A. Notwithstanding anything in this Policy to the contrary, it is intended that this Policy comply with, and that the Committee seek to administer this Policy in compliance with, the Dodd-Frank Wall Street Reform and Consumer Protection Act of 2010, as amended, the Sarbanes Oxley Act of 2002, as amended, all applicable rules and regulations of the Securities and Exchange Commission and applicable listing standards and all other applicable law. If any of the foregoing laws, rules and regulations are hereafter amended, the Committee shall administer and interpret this Policy in accordance with such amended laws, rules and regulations until such time as this Policy is amended to conform to such amended laws, rules and regulations.

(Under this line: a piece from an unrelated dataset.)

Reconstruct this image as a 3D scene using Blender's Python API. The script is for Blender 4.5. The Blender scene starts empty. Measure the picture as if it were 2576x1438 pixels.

B. The rights to recoupment set forth in this Policy are in addition to any other rights that the Company may have against any Covered Executive Officer, including, without limitation, any remedies at law or in equity. Application of this Policy does not preclude the Company from taking any other action to enforce a Covered Executive Officer’s obligations to the Company, including termination of employment or institution of civil or criminal proceedings.
C. This Policy shall be administered by the Committee which shall have sole discretion as to when and how to seek recovery from a Covered Executive Officer.
D. The Company shall take all reasonable appropriate steps to inform Covered Executive Officers of this Policy so that this Policy shall be enforced to the fullest extent legally permissible.
E. This Policy will apply to compensation paid to or received by Covered Executive Officers during the three fiscal years preceding the date on which the Company is required to prepare the accounting restatement.